> Job
Only the pictures are omitted; repeat all other data exactly.

[Start Source excerpt]

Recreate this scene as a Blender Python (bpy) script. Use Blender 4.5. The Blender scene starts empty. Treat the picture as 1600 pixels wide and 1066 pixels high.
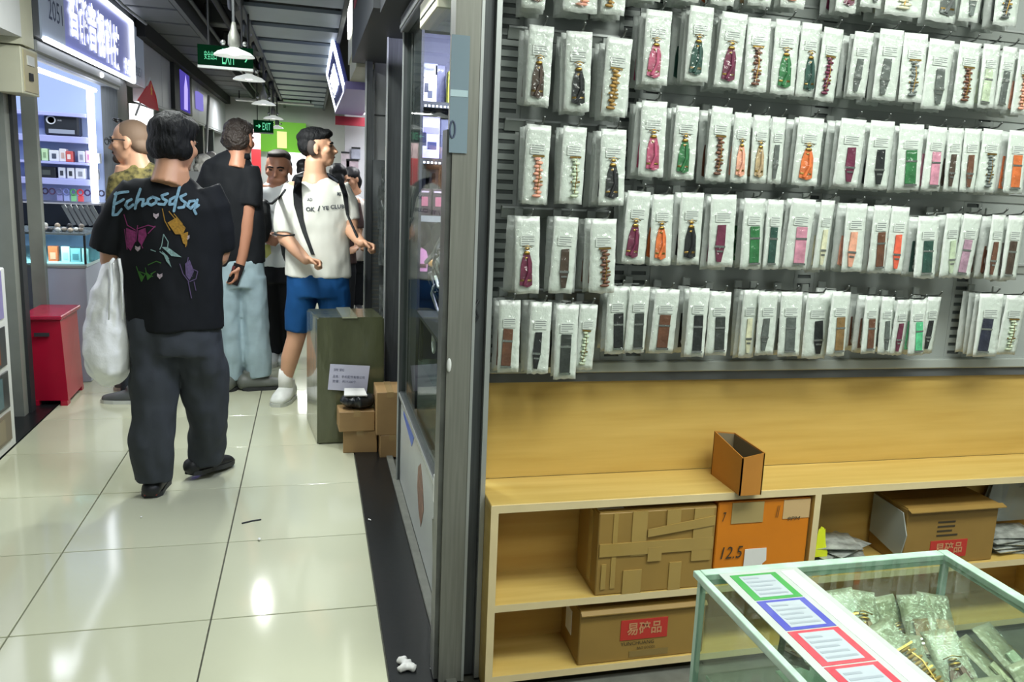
import bpy, bmesh, math, random
from mathutils import Vector, Matrix, Quaternion, noise
from mathutils.bvhtree import BVHTree

SC = bpy.context.scene
COL = SC.collection
rnd = random.Random(7)

# ------------------------------------------------------------------ camera
F, PX, PY, CH = 1350.0, 880.0, 540.0, 1.5          # focal length and principal point in pixels of a 1600 x 1066 frame, eye height
_a, _b, _s = 486 - PX, 263 - PY, .052
_t = -(F * F + _b * (_b + _s * (PX - 486))) / (_a + _b * _s)
_V1 = Vector((_a, -_b, -F)); _V2 = Vector((_t, -(263 + _s * (PX + _t - 486) - PY), -F))
AY = _V1.normalized(); AX = (_V2 - AY * _V2.dot(AY)).normalized(); AZ = AX.cross(AY)
RW = Matrix((AX, AY, AZ))                            # camera axes -> world axes
EYE = Vector((0, 0, CH))
cam = bpy.data.cameras.new('camera'); cam_o = bpy.data.objects.new('camera', cam); COL.objects.link(cam_o)
cam.sensor_width = 36; cam.lens = F / 1600 * 36
cam.shift_x = -(PX - 800) / 1600; cam.shift_y = (PY - 533) / 1600
cam.clip_start = .05; cam.clip_end = 100
cam_o.matrix_world = Matrix.Translation(EYE) @ RW.to_4x4()
SC.camera = cam_o

# ------------------------------------------------------------------ world, exposure, large lights
SC.view_settings.view_transform = 'Standard'; SC.view_settings.look = 'None'
SC.view_settings.gamma = 1; SC.view_settings.use_curve_mapping = False
SC.view_settings.exposure = EXPOSURE if 'EXPOSURE' in globals() else 0.0
SC.cycles.use_denoising = True
SC.cycles.max_bounces = 7; SC.cycles.transparent_max_bounces = 24; SC.cycles.caustics_reflective = False; SC.cycles.caustics_refractive = False
SC.cycles.sample_clamp_indirect = 4
W = bpy.data.worlds.new('hall_light'); SC.world = W; W.use_nodes = True
W.node_tree.nodes['Background'].inputs[0].default_value = (.93, 1.0, .97, 1)
W.node_tree.nodes['Background'].inputs[1].default_value = .32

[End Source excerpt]

> Answer to this problem
Recreate this scene as a Blender Python (bpy) script. Use Blender 4.5. The Blender scene starts empty. Treat the picture as 1600 pixels wide and 1066 pixels high.
import bpy, bmesh, math, random
from mathutils import Vector, Matrix, Quaternion, noise
from mathutils.bvhtree import BVHTree

SC = bpy.context.scene
COL = SC.collection
rnd = random.Random(7)

# ------------------------------------------------------------------ camera
F, PX, PY, CH = 1350.0, 880.0, 540.0, 1.5          # focal length and principal point in pixels of a 1600 x 1066 frame, eye height
_a, _b, _s = 486 - PX, 263 - PY, .052
_t = -(F * F + _b * (_b + _s * (PX - 486))) / (_a + _b * _s)
_V1 = Vector((_a, -_b, -F)); _V2 = Vector((_t, -(263 + _s * (PX + _t - 486) - PY), -F))
AY = _V1.normalized(); AX = (_V2 - AY * _V2.dot(AY)).normalized(); AZ = AX.cross(AY)
RW = Matrix((AX, AY, AZ))                            # camera axes -> world axes
EYE = Vector((0, 0, CH))
cam = bpy.data.cameras.new('camera'); cam_o = bpy.data.objects.new('camera', cam); COL.objects.link(cam_o)
cam.sensor_width = 36; cam.lens = F / 1600 * 36
cam.shift_x = -(PX - 800) / 1600; cam.shift_y = (PY - 533) / 1600
cam.clip_start = .05; cam.clip_end = 100
cam_o.matrix_world = Matrix.Translation(EYE) @ RW.to_4x4()
SC.camera = cam_o

# ------------------------------------------------------------------ world, exposure, large lights
SC.view_settings.view_transform = 'Standard'; SC.view_settings.look = 'None'
SC.view_settings.gamma = 1; SC.view_settings.use_curve_mapping = False
SC.view_settings.exposure = EXPOSURE if 'EXPOSURE' in globals() else 0.0
SC.cycles.use_denoising = True
SC.cycles.max_bounces = 7; SC.cycles.transparent_max_bounces = 24; SC.cycles.caustics_reflective = False; SC.cycles.caustics_refractive = False
SC.cycles.sample_clamp_indirect = 4
W = bpy.data.worlds.new('hall_light'); SC.world = W; W.use_nodes = True
W.node_tree.nodes['Background'].inputs[0].default_value = (.93, 1.0, .97, 1)
W.node_tree.nodes['Background'].inputs[1].default_value = .32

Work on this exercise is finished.